[Start Data section]
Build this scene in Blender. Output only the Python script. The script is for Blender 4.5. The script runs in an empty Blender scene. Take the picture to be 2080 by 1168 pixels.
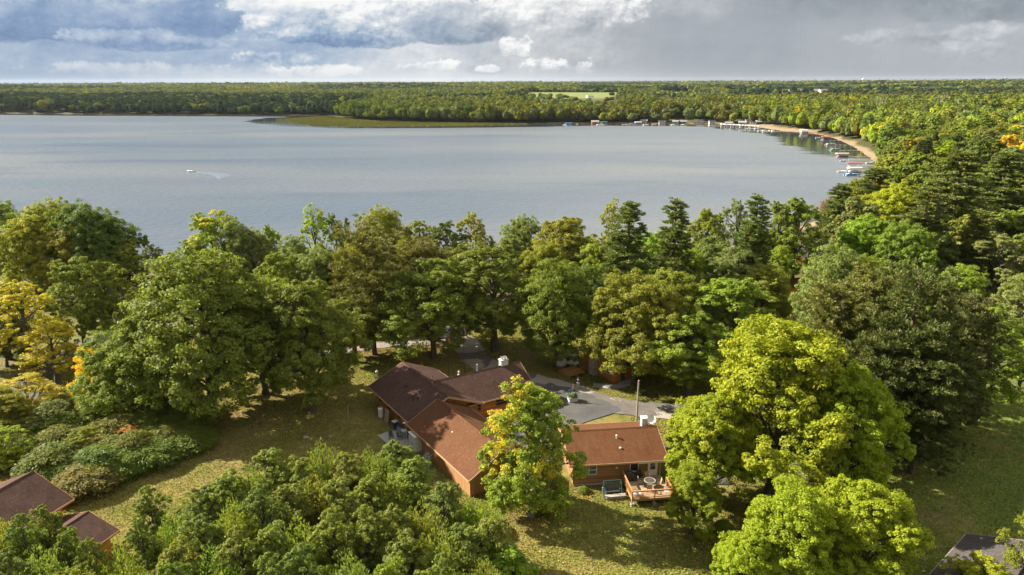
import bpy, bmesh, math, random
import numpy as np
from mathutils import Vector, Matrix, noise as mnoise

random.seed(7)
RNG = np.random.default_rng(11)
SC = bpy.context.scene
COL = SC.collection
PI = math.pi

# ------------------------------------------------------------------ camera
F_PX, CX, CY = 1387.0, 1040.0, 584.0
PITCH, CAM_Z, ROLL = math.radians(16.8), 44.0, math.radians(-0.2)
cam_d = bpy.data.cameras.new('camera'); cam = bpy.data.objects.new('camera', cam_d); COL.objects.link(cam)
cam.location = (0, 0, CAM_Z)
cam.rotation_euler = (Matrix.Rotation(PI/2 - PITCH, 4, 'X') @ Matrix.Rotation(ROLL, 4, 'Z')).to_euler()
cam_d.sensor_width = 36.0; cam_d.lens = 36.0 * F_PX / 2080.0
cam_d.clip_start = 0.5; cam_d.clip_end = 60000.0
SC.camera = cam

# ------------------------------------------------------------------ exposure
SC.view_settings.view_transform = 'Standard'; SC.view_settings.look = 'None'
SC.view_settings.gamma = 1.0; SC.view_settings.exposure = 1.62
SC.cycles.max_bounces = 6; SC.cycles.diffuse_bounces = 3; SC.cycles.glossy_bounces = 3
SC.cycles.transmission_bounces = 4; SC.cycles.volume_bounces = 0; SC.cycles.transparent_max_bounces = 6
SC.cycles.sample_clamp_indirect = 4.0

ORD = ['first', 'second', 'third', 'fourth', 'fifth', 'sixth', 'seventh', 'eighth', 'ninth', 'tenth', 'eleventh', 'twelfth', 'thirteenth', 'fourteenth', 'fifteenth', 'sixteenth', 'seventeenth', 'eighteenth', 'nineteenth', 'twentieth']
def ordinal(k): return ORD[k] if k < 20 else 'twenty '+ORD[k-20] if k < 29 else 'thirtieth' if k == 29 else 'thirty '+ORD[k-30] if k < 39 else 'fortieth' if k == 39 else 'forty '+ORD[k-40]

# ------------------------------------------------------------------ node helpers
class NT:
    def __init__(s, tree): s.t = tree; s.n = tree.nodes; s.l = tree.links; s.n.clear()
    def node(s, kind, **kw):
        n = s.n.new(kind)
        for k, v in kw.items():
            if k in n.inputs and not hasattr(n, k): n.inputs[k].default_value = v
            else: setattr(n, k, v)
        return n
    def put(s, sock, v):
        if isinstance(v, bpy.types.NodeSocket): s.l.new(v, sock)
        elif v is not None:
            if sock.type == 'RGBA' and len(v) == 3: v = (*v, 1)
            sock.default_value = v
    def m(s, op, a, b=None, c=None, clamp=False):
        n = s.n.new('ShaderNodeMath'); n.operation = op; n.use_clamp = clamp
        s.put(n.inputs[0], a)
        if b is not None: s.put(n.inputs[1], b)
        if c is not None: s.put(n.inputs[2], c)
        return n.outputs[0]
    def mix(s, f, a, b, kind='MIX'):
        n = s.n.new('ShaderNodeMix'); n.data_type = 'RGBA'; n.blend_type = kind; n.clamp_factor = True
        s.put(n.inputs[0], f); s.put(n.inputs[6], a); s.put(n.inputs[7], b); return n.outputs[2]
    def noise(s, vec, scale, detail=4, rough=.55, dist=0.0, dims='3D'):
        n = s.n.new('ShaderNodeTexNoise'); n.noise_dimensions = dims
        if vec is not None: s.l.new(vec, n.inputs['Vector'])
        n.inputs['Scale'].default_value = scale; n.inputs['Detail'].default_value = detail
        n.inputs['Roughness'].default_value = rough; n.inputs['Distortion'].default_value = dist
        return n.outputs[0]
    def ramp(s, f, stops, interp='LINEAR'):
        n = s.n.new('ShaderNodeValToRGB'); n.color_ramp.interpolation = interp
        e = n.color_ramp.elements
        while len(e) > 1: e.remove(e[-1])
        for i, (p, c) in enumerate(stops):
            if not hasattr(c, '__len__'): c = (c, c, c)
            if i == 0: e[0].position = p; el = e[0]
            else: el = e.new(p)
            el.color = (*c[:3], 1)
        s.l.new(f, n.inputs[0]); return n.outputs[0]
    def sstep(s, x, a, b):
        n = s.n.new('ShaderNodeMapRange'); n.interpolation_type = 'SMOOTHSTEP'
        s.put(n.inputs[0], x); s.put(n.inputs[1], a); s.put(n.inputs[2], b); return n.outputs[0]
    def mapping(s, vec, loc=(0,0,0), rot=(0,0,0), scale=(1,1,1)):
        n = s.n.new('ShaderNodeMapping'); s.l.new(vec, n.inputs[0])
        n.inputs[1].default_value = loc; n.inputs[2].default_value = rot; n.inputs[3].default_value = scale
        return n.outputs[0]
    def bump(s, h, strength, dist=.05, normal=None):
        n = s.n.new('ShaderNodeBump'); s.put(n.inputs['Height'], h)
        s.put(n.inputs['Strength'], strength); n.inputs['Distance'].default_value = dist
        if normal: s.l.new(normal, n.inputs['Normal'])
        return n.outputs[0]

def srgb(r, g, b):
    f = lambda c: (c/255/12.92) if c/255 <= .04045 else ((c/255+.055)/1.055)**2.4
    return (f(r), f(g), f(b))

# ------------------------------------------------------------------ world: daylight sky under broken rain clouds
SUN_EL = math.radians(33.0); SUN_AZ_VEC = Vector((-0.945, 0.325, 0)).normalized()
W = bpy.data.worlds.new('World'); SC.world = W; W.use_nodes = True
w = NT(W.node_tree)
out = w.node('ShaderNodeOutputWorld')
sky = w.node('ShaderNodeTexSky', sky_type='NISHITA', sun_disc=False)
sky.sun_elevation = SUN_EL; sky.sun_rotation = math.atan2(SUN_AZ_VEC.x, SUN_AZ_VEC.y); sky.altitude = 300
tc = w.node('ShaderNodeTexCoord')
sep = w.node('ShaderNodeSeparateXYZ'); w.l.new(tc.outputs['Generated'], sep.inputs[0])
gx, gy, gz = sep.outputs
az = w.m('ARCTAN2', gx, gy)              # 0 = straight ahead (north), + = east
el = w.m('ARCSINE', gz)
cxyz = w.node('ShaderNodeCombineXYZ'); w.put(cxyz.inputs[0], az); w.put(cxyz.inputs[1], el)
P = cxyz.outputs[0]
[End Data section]
:: Aim of the exercise ::
Copy the material above in full and exactly, skipping pictures.

:: Solution to this exercise ::
Build this scene in Blender. Output only the Python script. The script is for Blender 4.5. The script runs in an empty Blender scene. Take the picture to be 2080 by 1168 pixels.
import bpy, bmesh, math, random
import numpy as np
from mathutils import Vector, Matrix, noise as mnoise

random.seed(7)
RNG = np.random.default_rng(11)
SC = bpy.context.scene
COL = SC.collection
PI = math.pi

# ------------------------------------------------------------------ camera
F_PX, CX, CY = 1387.0, 1040.0, 584.0
PITCH, CAM_Z, ROLL = math.radians(16.8), 44.0, math.radians(-0.2)
cam_d = bpy.data.cameras.new('camera'); cam = bpy.data.objects.new('camera', cam_d); COL.objects.link(cam)
cam.location = (0, 0, CAM_Z)
cam.rotation_euler = (Matrix.Rotation(PI/2 - PITCH, 4, 'X') @ Matrix.Rotation(ROLL, 4, 'Z')).to_euler()
cam_d.sensor_width = 36.0; cam_d.lens = 36.0 * F_PX / 2080.0
cam_d.clip_start = 0.5; cam_d.clip_end = 60000.0
SC.camera = cam

# ------------------------------------------------------------------ exposure
SC.view_settings.view_transform = 'Standard'; SC.view_settings.look = 'None'
SC.view_settings.gamma = 1.0; SC.view_settings.exposure = 1.62
SC.cycles.max_bounces = 6; SC.cycles.diffuse_bounces = 3; SC.cycles.glossy_bounces = 3
SC.cycles.transmission_bounces = 4; SC.cycles.volume_bounces = 0; SC.cycles.transparent_max_bounces = 6
SC.cycles.sample_clamp_indirect = 4.0

ORD = ['first', 'second', 'third', 'fourth', 'fifth', 'sixth', 'seventh', 'eighth', 'ninth', 'tenth', 'eleventh', 'twelfth', 'thirteenth', 'fourteenth', 'fifteenth', 'sixteenth', 'seventeenth', 'eighteenth', 'nineteenth', 'twentieth']
def ordinal(k): return ORD[k] if k < 20 else 'twenty '+ORD[k-20] if k < 29 else 'thirtieth' if k == 29 else 'thirty '+ORD[k-30] if k < 39 else 'fortieth' if k == 39 else 'forty '+ORD[k-40]

# ------------------------------------------------------------------ node helpers
class NT:
    def __init__(s, tree): s.t = tree; s.n = tree.nodes; s.l = tree.links; s.n.clear()
    def node(s, kind, **kw):
        n = s.n.new(kind)
        for k, v in kw.items():
            if k in n.inputs and not hasattr(n, k): n.inputs[k].default_value = v
            else: setattr(n, k, v)
        return n
    def put(s, sock, v):
        if isinstance(v, bpy.types.NodeSocket): s.l.new(v, sock)
        elif v is not None:
            if sock.type == 'RGBA' and len(v) == 3: v = (*v, 1)
            sock.default_value = v
    def m(s, op, a, b=None, c=None, clamp=False):
        n = s.n.new('ShaderNodeMath'); n.operation = op; n.use_clamp = clamp
        s.put(n.inputs[0], a)
        if b is not None: s.put(n.inputs[1], b)
        if c is not None: s.put(n.inputs[2], c)
        return n.outputs[0]
    def mix(s, f, a, b, kind='MIX'):
        n = s.n.new('ShaderNodeMix'); n.data_type = 'RGBA'; n.blend_type = kind; n.clamp_factor = True
        s.put(n.inputs[0], f); s.put(n.inputs[6], a); s.put(n.inputs[7], b); return n.outputs[2]
    def noise(s, vec, scale, detail=4, rough=.55, dist=0.0, dims='3D'):
        n = s.n.new('ShaderNodeTexNoise'); n.noise_dimensions = dims
        if vec is not None: s.l.new(vec, n.inputs['Vector'])
        n.inputs['Scale'].default_value = scale; n.inputs['Detail'].default_value = detail
        n.inputs['Roughness'].default_value = rough; n.inputs['Distortion'].default_value = dist
        return n.outputs[0]
    def ramp(s, f, stops, interp='LINEAR'):
        n = s.n.new('ShaderNodeValToRGB'); n.color_ramp.interpolation = interp
        e = n.color_ramp.elements
        while len(e) > 1: e.remove(e[-1])
        for i, (p, c) in enumerate(stops):
            if not hasattr(c, '__len__'): c = (c, c, c)
            if i == 0: e[0].position = p; el = e[0]
            else: el = e.new(p)
            el.color = (*c[:3], 1)
        s.l.new(f, n.inputs[0]); return n.outputs[0]
    def sstep(s, x, a, b):
        n = s.n.new('ShaderNodeMapRange'); n.interpolation_type = 'SMOOTHSTEP'
        s.put(n.inputs[0], x); s.put(n.inputs[1], a); s.put(n.inputs[2], b); return n.outputs[0]
    def mapping(s, vec, loc=(0,0,0), rot=(0,0,0), scale=(1,1,1)):
        n = s.n.new('ShaderNodeMapping'); s.l.new(vec, n.inputs[0])
        n.inputs[1].default_value = loc; n.inputs[2].default_value = rot; n.inputs[3].default_value = scale
        return n.outputs[0]
    def bump(s, h, strength, dist=.05, normal=None):
        n = s.n.new('ShaderNodeBump'); s.put(n.inputs['Height'], h)
        s.put(n.inputs['Strength'], strength); n.inputs['Distance'].default_value = dist
        if normal: s.l.new(normal, n.inputs['Normal'])
        return n.outputs[0]

def srgb(r, g, b):
    f = lambda c: (c/255/12.92) if c/255 <= .04045 else ((c/255+.055)/1.055)**2.4
    return (f(r), f(g), f(b))

# ------------------------------------------------------------------ world: daylight sky under broken rain clouds
SUN_EL = math.radians(33.0); SUN_AZ_VEC = Vector((-0.945, 0.325, 0)).normalized()
W = bpy.data.worlds.new('World'); SC.world = W; W.use_nodes = True
w = NT(W.node_tree)
out = w.node('ShaderNodeOutputWorld')
sky = w.node('ShaderNodeTexSky', sky_type='NISHITA', sun_disc=False)
sky.sun_elevation = SUN_EL; sky.sun_rotation = math.atan2(SUN_AZ_VEC.x, SUN_AZ_VEC.y); sky.altitude = 300
tc = w.node('ShaderNodeTexCoord')
sep = w.node('ShaderNodeSeparateXYZ'); w.l.new(tc.outputs['Generated'], sep.inputs[0])
gx, gy, gz = sep.outputs
az = w.m('ARCTAN2', gx, gy)              # 0 = straight ahead (north), + = east
el = w.m('ARCSINE', gz)
cxyz = w.node('ShaderNodeCombineXYZ'); w.put(cxyz.inputs[0], az); w.put(cxyz.inputs[1], el)
P = cxyz.outputs[0]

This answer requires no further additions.